Peningkatan Kapasitas Masyarakat
Subdit Pencegahan BPBD Sumbar Indraveri mengungkapkan, untuk menimalisasi risiko bencana akibat gempa dan tsunami tersebut, BPBD melakukan upaya struktural dan non-struktural. Upaya struktural itu seperti membangun shelter dan jalur evakuasi lengkap dengan rambu-rambunya serta memasang warning system.

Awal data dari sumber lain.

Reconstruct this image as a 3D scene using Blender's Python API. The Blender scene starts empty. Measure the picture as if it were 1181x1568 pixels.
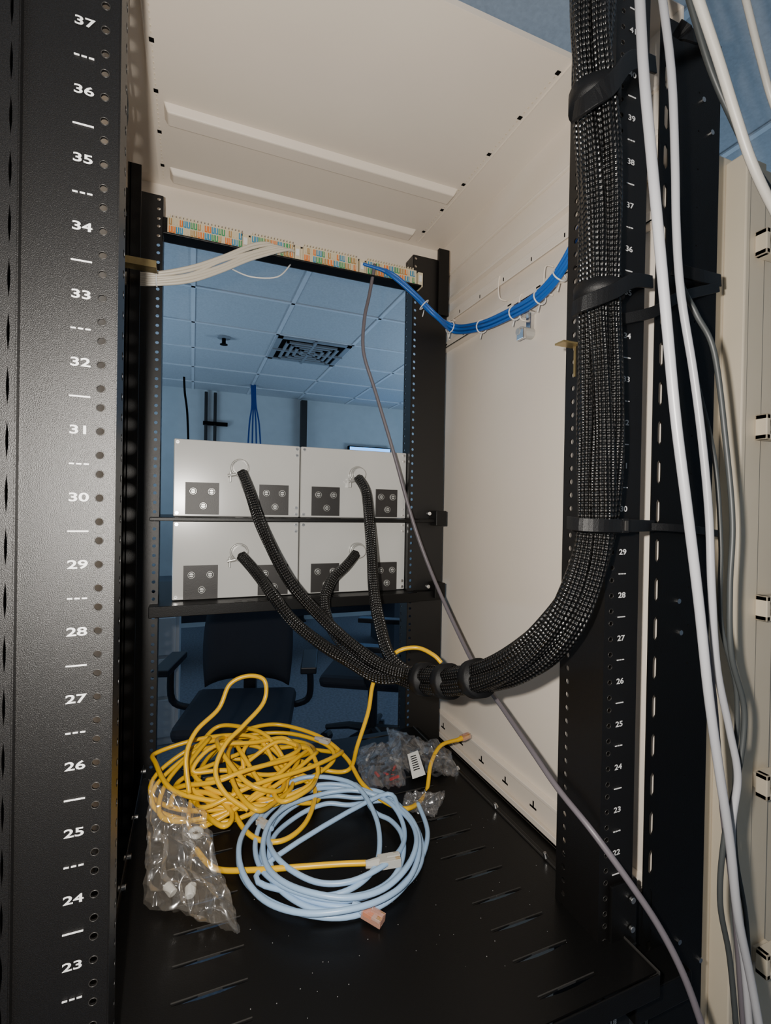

Sementara upaya non-struktural yaitu meningkatkan kapasitas masyarakat agar siap siaga bencana. Peningkatan kapasitas masyarakat tersebut bisa dilakukan dengan pembentukan kelompok siap siaga bencana, keluarga tangguh bencana, dan sekolah aman bencana.
Berkaitan dengan upaya non-struktural ini, BPBD Sumbar mengusulkan ke pemerintah pusat agar masyarakat di 56 nagari di 7 kabupaten/kota di wilayah pesisir Sumbar bisa mendapatkan peningkatan kapasitas siap siaga bencana.
“Bagaimana nanti mereka kita bentuk kelompok siap siaga bencana di sana. Kita latih mereka untuk penyelamatan, komunikasi, pertolongan pertama, hingga melakukan evakuasi mandiri. Kemudian, kita upgrade jalur evakuasi mereka dan rambu-rambunya,” jelasnya, Kamis (4/3/2021).
Indraveri menyebut pihaknya telah mengajukan proposal ke Badan Nasional Penanggulangan Bencana (BNPB). Jika disetujui, program tersebut diharapkan dapat dijalankan pada 2021.
“Kita hanya menunggu saja lagi. Tinggal kebijakan dari mereka,” tandasnya.